Microsoft Refutes Notion That Foreign-Worker Visas Were Behind Mass Xbox Layoffs

Since news broke of Microsoft’s recent round of mass layoffs–which affected 1,600 people immediately and will reach double that number over the next year–a number of reports have claimed that mass approvals of foreign-worker visas were behind the decision. Now, Microsoft communications lead Frank X. Shaw has refuted what he calls “bad information.”
In a Twitter post, Shaw said that while there are Microsoft workers using H-1B visas, they are “not specific to Xbox and represent a small percentage of Microsoft’s overall workforce. And the majority of the roles impacted were not American roles.”
“Recent workforce changes were made to restructure the Xbox business because it is not healthy. They were not made to replace employees with foreign workers,” Shaw said.
Shaw’s comments come after multiple conservative news outlets pointed out that Microsoft was approved for more than 2,200 H-1B visas this year. Fox News was told by Microsoft prior to publishing its story that H-1B employees were also among those affected by the layoffs.

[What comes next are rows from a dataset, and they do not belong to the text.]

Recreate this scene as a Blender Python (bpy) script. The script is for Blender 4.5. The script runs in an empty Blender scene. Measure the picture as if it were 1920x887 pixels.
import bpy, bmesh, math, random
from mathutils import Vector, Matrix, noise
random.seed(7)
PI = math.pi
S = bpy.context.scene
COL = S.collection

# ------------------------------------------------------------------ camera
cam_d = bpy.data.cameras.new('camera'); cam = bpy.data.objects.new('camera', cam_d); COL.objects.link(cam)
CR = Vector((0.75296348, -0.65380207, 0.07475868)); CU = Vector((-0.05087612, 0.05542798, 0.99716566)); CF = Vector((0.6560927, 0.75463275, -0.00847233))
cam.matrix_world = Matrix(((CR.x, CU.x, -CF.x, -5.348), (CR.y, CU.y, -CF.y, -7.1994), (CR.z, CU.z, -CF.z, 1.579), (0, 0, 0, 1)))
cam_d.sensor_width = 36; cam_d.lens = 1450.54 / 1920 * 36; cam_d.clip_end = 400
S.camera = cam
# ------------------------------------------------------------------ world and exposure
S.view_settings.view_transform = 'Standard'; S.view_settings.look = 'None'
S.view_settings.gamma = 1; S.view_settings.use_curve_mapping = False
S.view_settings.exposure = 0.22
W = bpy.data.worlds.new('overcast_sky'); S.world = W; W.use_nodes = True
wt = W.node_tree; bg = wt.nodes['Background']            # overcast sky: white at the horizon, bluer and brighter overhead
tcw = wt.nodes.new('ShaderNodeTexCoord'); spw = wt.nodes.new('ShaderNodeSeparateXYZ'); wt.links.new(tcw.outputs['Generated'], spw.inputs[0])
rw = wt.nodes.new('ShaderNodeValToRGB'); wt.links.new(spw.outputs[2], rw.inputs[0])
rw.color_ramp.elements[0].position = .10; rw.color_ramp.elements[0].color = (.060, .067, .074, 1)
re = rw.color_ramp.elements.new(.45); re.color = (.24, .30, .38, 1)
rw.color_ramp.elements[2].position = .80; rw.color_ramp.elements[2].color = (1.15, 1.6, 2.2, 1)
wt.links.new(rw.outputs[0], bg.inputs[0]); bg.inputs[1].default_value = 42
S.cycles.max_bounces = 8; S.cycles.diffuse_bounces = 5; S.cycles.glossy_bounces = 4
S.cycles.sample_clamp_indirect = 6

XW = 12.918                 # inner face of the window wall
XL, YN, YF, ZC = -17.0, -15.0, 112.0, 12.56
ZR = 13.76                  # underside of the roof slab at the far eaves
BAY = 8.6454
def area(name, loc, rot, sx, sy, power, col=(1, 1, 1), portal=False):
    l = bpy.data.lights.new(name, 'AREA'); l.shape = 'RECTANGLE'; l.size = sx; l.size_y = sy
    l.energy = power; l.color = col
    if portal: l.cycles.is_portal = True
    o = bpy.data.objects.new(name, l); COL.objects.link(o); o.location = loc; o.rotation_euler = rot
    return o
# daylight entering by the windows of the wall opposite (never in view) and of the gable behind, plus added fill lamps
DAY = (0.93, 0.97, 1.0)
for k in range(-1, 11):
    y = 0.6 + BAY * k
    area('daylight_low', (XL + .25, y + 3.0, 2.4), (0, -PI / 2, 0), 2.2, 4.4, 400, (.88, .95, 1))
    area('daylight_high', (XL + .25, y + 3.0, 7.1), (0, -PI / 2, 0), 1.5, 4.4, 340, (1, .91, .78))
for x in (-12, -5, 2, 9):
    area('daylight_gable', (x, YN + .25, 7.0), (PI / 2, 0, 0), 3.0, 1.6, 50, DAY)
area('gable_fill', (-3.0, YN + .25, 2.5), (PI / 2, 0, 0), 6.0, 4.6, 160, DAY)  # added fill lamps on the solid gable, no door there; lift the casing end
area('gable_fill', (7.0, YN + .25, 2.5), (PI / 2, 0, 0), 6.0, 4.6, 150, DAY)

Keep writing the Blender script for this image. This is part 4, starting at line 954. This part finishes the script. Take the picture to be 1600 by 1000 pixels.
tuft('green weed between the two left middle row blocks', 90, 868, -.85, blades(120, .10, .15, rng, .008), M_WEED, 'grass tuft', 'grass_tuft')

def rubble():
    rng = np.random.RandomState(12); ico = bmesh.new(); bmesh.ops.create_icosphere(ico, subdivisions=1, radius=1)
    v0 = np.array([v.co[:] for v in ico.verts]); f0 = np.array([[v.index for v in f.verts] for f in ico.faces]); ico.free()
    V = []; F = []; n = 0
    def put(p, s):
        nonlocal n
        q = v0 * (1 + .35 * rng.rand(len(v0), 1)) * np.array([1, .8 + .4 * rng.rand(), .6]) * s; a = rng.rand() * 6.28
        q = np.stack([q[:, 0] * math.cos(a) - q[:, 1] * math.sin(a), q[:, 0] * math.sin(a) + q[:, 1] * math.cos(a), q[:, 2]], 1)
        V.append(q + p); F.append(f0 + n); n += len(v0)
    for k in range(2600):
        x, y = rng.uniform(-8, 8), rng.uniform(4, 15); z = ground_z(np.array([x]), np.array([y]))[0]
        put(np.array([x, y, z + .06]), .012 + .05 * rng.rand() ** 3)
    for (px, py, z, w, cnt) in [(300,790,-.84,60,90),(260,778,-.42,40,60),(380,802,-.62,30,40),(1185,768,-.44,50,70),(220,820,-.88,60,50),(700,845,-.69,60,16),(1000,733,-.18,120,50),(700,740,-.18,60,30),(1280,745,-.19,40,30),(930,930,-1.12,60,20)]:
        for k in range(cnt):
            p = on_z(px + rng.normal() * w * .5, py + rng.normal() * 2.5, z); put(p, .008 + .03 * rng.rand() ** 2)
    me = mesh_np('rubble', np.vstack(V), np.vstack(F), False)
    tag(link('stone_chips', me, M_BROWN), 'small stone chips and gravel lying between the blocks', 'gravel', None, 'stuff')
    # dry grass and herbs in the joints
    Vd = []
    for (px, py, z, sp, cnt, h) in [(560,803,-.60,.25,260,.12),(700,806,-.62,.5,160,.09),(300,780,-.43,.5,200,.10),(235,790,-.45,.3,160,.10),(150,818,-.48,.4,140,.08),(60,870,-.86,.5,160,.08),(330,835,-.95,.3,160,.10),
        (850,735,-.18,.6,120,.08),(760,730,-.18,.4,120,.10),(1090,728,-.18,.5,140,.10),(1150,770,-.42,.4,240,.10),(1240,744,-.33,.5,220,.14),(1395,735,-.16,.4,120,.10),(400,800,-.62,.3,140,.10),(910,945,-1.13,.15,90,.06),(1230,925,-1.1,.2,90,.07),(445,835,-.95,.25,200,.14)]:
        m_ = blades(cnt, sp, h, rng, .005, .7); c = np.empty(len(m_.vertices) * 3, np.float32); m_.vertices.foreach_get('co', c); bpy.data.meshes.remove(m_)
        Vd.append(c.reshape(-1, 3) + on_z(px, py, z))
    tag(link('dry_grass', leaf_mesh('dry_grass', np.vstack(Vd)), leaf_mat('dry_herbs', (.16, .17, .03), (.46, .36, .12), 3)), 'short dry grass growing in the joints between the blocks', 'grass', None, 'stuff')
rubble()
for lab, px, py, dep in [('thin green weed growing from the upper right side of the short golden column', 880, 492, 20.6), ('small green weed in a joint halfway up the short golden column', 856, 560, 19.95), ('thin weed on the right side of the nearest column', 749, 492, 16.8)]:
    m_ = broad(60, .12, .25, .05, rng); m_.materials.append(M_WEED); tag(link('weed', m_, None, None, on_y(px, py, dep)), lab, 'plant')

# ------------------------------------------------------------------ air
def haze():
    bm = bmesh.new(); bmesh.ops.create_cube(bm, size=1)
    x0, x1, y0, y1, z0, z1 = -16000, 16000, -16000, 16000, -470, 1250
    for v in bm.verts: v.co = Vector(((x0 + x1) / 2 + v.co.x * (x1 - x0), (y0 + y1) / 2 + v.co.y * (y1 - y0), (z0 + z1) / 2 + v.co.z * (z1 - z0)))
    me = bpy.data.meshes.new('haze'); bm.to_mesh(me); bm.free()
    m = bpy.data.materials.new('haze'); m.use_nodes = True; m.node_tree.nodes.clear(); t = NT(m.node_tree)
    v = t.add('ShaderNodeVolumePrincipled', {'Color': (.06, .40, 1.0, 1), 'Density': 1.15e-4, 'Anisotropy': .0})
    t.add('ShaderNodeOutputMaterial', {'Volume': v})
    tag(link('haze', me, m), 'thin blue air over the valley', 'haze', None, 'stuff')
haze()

The recent Xbox layoffs are among the biggest we’ve ever seen in the gaming industry. Alongside losing roughly 20% of the Xbox workforce, Microsoft also made the decision to separate from five studios. Two of these–Double Fine and Compulsion Games–will return to operating as independent studios. Ninja Theory and Undead Labs, meanwhile, are being sold to a currently unknown buyer, and Microsoft is currently reviewing options with Arkane for its sale or separation.
The studios that remain operational were still heavily impacted by the layoffs, however. Among the worst-hit, at least that we know of, was id Software, which lost roughly half its headcount just as it launched the latest Doom: The Dark Ages expansion.